◆ Data shown
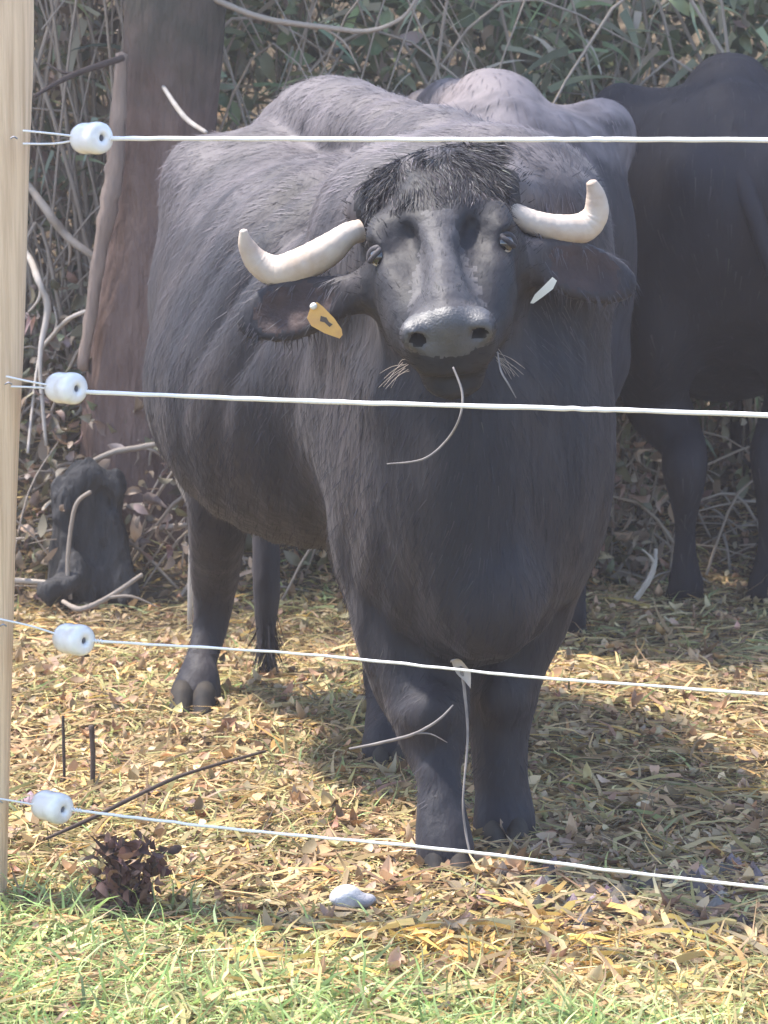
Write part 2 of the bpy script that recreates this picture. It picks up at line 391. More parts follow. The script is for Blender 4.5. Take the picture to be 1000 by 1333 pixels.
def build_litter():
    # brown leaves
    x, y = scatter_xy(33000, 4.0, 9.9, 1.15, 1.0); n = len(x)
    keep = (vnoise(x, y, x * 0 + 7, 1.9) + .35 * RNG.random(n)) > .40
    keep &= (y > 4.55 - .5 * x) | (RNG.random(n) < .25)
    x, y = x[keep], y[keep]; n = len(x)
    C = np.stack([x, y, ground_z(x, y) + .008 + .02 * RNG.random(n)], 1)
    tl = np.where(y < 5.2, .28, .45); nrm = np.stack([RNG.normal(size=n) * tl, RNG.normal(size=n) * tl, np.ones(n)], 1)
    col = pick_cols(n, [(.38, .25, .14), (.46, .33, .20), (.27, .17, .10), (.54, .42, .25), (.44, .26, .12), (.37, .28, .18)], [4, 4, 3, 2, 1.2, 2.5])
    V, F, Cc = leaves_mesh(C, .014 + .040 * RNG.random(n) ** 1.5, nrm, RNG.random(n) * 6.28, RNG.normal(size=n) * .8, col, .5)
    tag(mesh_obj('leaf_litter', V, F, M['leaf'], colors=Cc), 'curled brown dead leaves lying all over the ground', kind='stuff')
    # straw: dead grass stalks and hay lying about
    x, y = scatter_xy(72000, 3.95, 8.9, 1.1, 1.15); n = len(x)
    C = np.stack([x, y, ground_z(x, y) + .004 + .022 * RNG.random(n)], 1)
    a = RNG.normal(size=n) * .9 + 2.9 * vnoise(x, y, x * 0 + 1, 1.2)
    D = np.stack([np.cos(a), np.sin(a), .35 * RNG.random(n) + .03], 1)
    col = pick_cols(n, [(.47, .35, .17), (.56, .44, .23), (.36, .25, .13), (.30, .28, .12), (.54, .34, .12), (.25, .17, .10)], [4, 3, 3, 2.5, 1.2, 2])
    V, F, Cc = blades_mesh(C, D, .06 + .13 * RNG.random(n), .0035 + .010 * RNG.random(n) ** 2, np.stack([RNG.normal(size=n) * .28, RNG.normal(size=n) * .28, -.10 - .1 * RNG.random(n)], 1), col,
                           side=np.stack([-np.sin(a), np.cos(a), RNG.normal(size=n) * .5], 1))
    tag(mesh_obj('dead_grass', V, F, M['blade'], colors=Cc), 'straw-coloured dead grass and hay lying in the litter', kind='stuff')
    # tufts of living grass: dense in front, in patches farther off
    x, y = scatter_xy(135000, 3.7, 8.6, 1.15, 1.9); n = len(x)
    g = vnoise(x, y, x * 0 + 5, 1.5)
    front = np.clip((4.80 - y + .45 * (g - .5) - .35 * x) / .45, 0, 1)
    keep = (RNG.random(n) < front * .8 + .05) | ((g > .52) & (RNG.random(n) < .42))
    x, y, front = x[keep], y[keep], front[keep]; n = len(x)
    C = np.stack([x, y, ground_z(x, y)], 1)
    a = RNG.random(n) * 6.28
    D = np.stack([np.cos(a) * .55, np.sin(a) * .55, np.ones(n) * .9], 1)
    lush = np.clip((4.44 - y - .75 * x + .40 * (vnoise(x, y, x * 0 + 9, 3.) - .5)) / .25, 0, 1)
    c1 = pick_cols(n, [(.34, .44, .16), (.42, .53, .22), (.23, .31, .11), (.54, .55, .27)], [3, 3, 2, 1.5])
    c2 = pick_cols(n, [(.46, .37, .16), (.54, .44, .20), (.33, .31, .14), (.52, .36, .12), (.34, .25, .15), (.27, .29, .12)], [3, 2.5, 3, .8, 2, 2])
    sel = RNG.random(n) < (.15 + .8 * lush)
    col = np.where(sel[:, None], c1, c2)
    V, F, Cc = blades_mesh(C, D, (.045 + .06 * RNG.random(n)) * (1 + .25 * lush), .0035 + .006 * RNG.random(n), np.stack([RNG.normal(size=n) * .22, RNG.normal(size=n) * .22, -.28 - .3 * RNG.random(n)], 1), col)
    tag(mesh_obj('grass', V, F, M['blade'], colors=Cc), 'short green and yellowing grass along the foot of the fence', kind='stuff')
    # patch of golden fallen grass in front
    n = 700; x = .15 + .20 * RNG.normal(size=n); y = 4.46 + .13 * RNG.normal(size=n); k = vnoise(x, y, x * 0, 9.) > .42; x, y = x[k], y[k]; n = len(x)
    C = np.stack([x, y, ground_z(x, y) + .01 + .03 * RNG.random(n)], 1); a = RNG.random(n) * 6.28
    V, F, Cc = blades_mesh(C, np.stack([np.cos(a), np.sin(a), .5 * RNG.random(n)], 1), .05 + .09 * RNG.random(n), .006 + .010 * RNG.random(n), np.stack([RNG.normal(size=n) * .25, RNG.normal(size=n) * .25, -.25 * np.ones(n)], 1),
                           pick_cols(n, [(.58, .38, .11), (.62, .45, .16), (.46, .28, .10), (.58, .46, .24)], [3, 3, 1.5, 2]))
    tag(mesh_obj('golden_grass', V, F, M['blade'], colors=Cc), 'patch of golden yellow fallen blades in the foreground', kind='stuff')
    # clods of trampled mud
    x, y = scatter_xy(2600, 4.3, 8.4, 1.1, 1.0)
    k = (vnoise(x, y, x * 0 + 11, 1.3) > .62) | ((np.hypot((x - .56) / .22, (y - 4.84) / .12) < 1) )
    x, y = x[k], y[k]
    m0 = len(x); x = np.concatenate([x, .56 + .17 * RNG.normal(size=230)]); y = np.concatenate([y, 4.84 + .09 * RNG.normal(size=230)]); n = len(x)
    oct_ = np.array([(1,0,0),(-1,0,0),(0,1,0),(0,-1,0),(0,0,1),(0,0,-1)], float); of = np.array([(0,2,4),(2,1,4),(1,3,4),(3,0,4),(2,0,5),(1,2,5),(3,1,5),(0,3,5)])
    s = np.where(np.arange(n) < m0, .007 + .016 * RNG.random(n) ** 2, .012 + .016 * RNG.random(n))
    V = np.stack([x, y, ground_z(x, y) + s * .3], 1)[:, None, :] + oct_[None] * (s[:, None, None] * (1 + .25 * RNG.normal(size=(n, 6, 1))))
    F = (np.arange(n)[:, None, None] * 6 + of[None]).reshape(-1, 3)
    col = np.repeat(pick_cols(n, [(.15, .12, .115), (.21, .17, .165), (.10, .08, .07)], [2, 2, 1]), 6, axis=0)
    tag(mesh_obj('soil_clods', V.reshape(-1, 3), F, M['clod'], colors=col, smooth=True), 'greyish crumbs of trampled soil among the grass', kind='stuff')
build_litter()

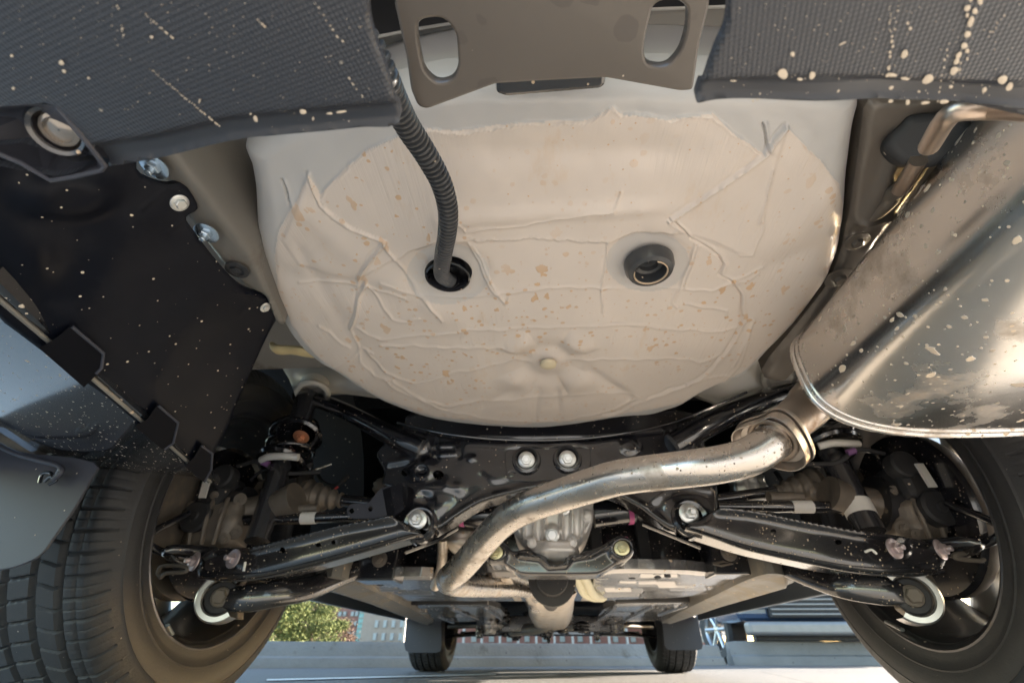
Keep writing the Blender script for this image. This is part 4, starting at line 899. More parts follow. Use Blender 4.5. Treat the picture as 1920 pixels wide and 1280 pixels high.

◆ Given exercise
Quote in full the listing given above; the images are to be left out.

◆ The solution
Write part 2 of the bpy script that recreates this picture. It picks up at line 391. More parts follow. The script is for Blender 4.5. Take the picture to be 1000 by 1333 pixels.
def build_litter():
    # brown leaves
    x, y = scatter_xy(33000, 4.0, 9.9, 1.15, 1.0); n = len(x)
    keep = (vnoise(x, y, x * 0 + 7, 1.9) + .35 * RNG.random(n)) > .40
    keep &= (y > 4.55 - .5 * x) | (RNG.random(n) < .25)
    x, y = x[keep], y[keep]; n = len(x)
    C = np.stack([x, y, ground_z(x, y) + .008 + .02 * RNG.random(n)], 1)
    tl = np.where(y < 5.2, .28, .45); nrm = np.stack([RNG.normal(size=n) * tl, RNG.normal(size=n) * tl, np.ones(n)], 1)
    col = pick_cols(n, [(.38, .25, .14), (.46, .33, .20), (.27, .17, .10), (.54, .42, .25), (.44, .26, .12), (.37, .28, .18)], [4, 4, 3, 2, 1.2, 2.5])
    V, F, Cc = leaves_mesh(C, .014 + .040 * RNG.random(n) ** 1.5, nrm, RNG.random(n) * 6.28, RNG.normal(size=n) * .8, col, .5)
    tag(mesh_obj('leaf_litter', V, F, M['leaf'], colors=Cc), 'curled brown dead leaves lying all over the ground', kind='stuff')
    # straw: dead grass stalks and hay lying about
    x, y = scatter_xy(72000, 3.95, 8.9, 1.1, 1.15); n = len(x)
    C = np.stack([x, y, ground_z(x, y) + .004 + .022 * RNG.random(n)], 1)
    a = RNG.normal(size=n) * .9 + 2.9 * vnoise(x, y, x * 0 + 1, 1.2)
    D = np.stack([np.cos(a), np.sin(a), .35 * RNG.random(n) + .03], 1)
    col = pick_cols(n, [(.47, .35, .17), (.56, .44, .23), (.36, .25, .13), (.30, .28, .12), (.54, .34, .12), (.25, .17, .10)], [4, 3, 3, 2.5, 1.2, 2])
    V, F, Cc = blades_mesh(C, D, .06 + .13 * RNG.random(n), .0035 + .010 * RNG.random(n) ** 2, np.stack([RNG.normal(size=n) * .28, RNG.normal(size=n) * .28, -.10 - .1 * RNG.random(n)], 1), col,
                           side=np.stack([-np.sin(a), np.cos(a), RNG.normal(size=n) * .5], 1))
    tag(mesh_obj('dead_grass', V, F, M['blade'], colors=Cc), 'straw-coloured dead grass and hay lying in the litter', kind='stuff')
    # tufts of living grass: dense in front, in patches farther off
    x, y = scatter_xy(135000, 3.7, 8.6, 1.15, 1.9); n = len(x)
    g = vnoise(x, y, x * 0 + 5, 1.5)
    front = np.clip((4.80 - y + .45 * (g - .5) - .35 * x) / .45, 0, 1)
    keep = (RNG.random(n) < front * .8 + .05) | ((g > .52) & (RNG.random(n) < .42))
    x, y, front = x[keep], y[keep], front[keep]; n = len(x)
    C = np.stack([x, y, ground_z(x, y)], 1)
    a = RNG.random(n) * 6.28
    D = np.stack([np.cos(a) * .55, np.sin(a) * .55, np.ones(n) * .9], 1)
    lush = np.clip((4.44 - y - .75 * x + .40 * (vnoise(x, y, x * 0 + 9, 3.) - .5)) / .25, 0, 1)
    c1 = pick_cols(n, [(.34, .44, .16), (.42, .53, .22), (.23, .31, .11), (.54, .55, .27)], [3, 3, 2, 1.5])
    c2 = pick_cols(n, [(.46, .37, .16), (.54, .44, .20), (.33, .31, .14), (.52, .36, .12), (.34, .25, .15), (.27, .29, .12)], [3, 2.5, 3, .8, 2, 2])
    sel = RNG.random(n) < (.15 + .8 * lush)
    col = np.where(sel[:, None], c1, c2)
    V, F, Cc = blades_mesh(C, D, (.045 + .06 * RNG.random(n)) * (1 + .25 * lush), .0035 + .006 * RNG.random(n), np.stack([RNG.normal(size=n) * .22, RNG.normal(size=n) * .22, -.28 - .3 * RNG.random(n)], 1), col)
    tag(mesh_obj('grass', V, F, M['blade'], colors=Cc), 'short green and yellowing grass along the foot of the fence', kind='stuff')
    # patch of golden fallen grass in front
    n = 700; x = .15 + .20 * RNG.normal(size=n); y = 4.46 + .13 * RNG.normal(size=n); k = vnoise(x, y, x * 0, 9.) > .42; x, y = x[k], y[k]; n = len(x)
    C = np.stack([x, y, ground_z(x, y) + .01 + .03 * RNG.random(n)], 1); a = RNG.random(n) * 6.28
    V, F, Cc = blades_mesh(C, np.stack([np.cos(a), np.sin(a), .5 * RNG.random(n)], 1), .05 + .09 * RNG.random(n), .006 + .010 * RNG.random(n), np.stack([RNG.normal(size=n) * .25, RNG.normal(size=n) * .25, -.25 * np.ones(n)], 1),
                           pick_cols(n, [(.58, .38, .11), (.62, .45, .16), (.46, .28, .10), (.58, .46, .24)], [3, 3, 1.5, 2]))
    tag(mesh_obj('golden_grass', V, F, M['blade'], colors=Cc), 'patch of golden yellow fallen blades in the foreground', kind='stuff')
    # clods of trampled mud
    x, y = scatter_xy(2600, 4.3, 8.4, 1.1, 1.0)
    k = (vnoise(x, y, x * 0 + 11, 1.3) > .62) | ((np.hypot((x - .56) / .22, (y - 4.84) / .12) < 1) )
    x, y = x[k], y[k]
    m0 = len(x); x = np.concatenate([x, .56 + .17 * RNG.normal(size=230)]); y = np.concatenate([y, 4.84 + .09 * RNG.normal(size=230)]); n = len(x)
    oct_ = np.array([(1,0,0),(-1,0,0),(0,1,0),(0,-1,0),(0,0,1),(0,0,-1)], float); of = np.array([(0,2,4),(2,1,4),(1,3,4),(3,0,4),(2,0,5),(1,2,5),(3,1,5),(0,3,5)])
    s = np.where(np.arange(n) < m0, .007 + .016 * RNG.random(n) ** 2, .012 + .016 * RNG.random(n))
    V = np.stack([x, y, ground_z(x, y) + s * .3], 1)[:, None, :] + oct_[None] * (s[:, None, None] * (1 + .25 * RNG.normal(size=(n, 6, 1))))
    F = (np.arange(n)[:, None, None] * 6 + of[None]).reshape(-1, 3)
    col = np.repeat(pick_cols(n, [(.15, .12, .115), (.21, .17, .165), (.10, .08, .07)], [2, 2, 1]), 6, axis=0)
    tag(mesh_obj('soil_clods', V.reshape(-1, 3), F, M['clod'], colors=col, smooth=True), 'greyish crumbs of trampled soil among the grass', kind='stuff')
build_litter()

Keep writing the Blender script for this image. This is part 4, starting at line 899. More parts follow. Use Blender 4.5. Treat the picture as 1920 pixels wide and 1280 pixels high.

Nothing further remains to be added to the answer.